Judges are expected to reach a verdict on September 3 in the trial of three people accused of killing journalist Ján Kuciak and his fiancee, Martina Kušnírová, in 2018, a landmark case that shook Slovakia to its core.
Two of those accused of the murder, including gunman Miroslav Marček and go-between Zoltán Andruskó, have already been found guilty and sentenced. Three of their co-defendants, including those accused of masterminding the killings in retaliation for Kuciak’s investigative reporting into corruption and organised crime in the country, will hear their verdicts in open court after they were postponed on August 4.
Businessman Marián Kočner is accused of threatening the journalist following the publication of a story about his business dealings while two others, Alena Zsuzsová and Tomas Szabó, are accused of helping him organise the fatal shooting. It is alleged that Kočner paid Marcek to carry out the killings.
‘A renaissance of civil society’
The murder of the young couple rocked Slovakia, leading to mass street protests and eventually the resignation of the government when it emerged that Kočner had close links with judges, a former prosecutor general and other figures in the judiciary.
It was also revealed that Kočner also had around three-dozen journalists placed under surveillance, using personal data from police databases.
Kuciak, 27, had been reporting on corruption, tax fraud and links between high-ranking Slovak politicians and the Italian mafia for Slovakian news site aktuality.sk before he was gunned down in his home on February 21, 2018.
His murder sent shockwaves through Slovakia and sparked the biggest street protests since the Velvet Revolution in 1989. Three weeks after the killing, Prime Minister Robert Fico and his cabinet resigned amid deep public anger at perceived graft at the highest echelons of power.
Not only did they precipitate the fall of the government but the reverberations from the brutal slaying of Kuciak and his fiancee continue to make themselves felt throughout Slovakia.
“The murder of a journalist in Slovakia has really sparked a renaissance of civil society,” Pavol Szalai, a former Slovak journalist and the head of the EU/Balkans desk at Reporters Without Borders, told Euronews.
“The people who organised the demonstrations were very young. They were in their 20s or even younger. The murder of Jan Kuciak has shaped a new generation of Slovaks, the way they see democracy and how, according to them, it has to be protected,” he added.
“It’s thanks to this pressure from the public that the authorities – the police and other judicial authorities – could do their job. As we know, and has been shown since the change of the government, there are many corrupt elements in the Slovak police and the Slovak judiciary. So, this public pressure has allowed these institutions to do their jobs properly.”
Journalists still in jeopardy
Despite the change of government in Slovakia, Reporters without Borders has highlighted increasing anti-media rhetoric in the country, regular verbal attacks by politicians in its second-biggest party, Smer-SD, against journalists and a growing number of websites that spread disinformation.

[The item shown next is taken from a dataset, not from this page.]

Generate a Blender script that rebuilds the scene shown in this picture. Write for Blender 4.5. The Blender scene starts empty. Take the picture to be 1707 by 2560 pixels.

“There are several persistent problems in Slovakia in terms of press freedom. In some ways, the situation in Slovakia has been getting worse since the murder,” Szalai told Euronews.
In June, an investigative journalist working for the same news site as Kuciak received a bullet in the mail, AFP reported. Its editor, Peter Bárdy said that the threat had been made to Peter Sabo, who was working as a data analyst for the site.
Sabo had written articles on suspected legal violations against a former minister of justice, VAT fraud and drugs networks in Slovakia.
“There are a lot of reasons to be afraid the bullet in the mailbox was not a joke,” said Bárdy.
The reality for reporters at the public broadcaster RTVS, in particular, has become notably starker since Kuciak’s assassination, with many journalists being forced to quit under pressure from the management who in turn were under put under political pressure from the previous Smer-SD government.
“The investigation into the murder of Ján Kuciak and Martina Kušnírová and the subsequent trial represents huge progress for press freedom in Slovakia,” according to Szalai. “90 per cent of crimes against journalists in the world are not punished, are not condemned. This [the murder trial] is exceptional, all the more exceptional because the accused mastermind has high-level connections to the prime minister, to the former prime minister and the former ruling party.”
While threats to the work of journalists in the country persist, Szalai believes there are reasons to be optimistic for the future.
“According to what Slovak journalists say, the public now understands better the work of investigative journalists in Slovakia, their contribution to society and the risks they face,” says Szalai. “I think the murder, and also the public upheaval and investigation, contributed to more confidence of the Slovak public in journalists.”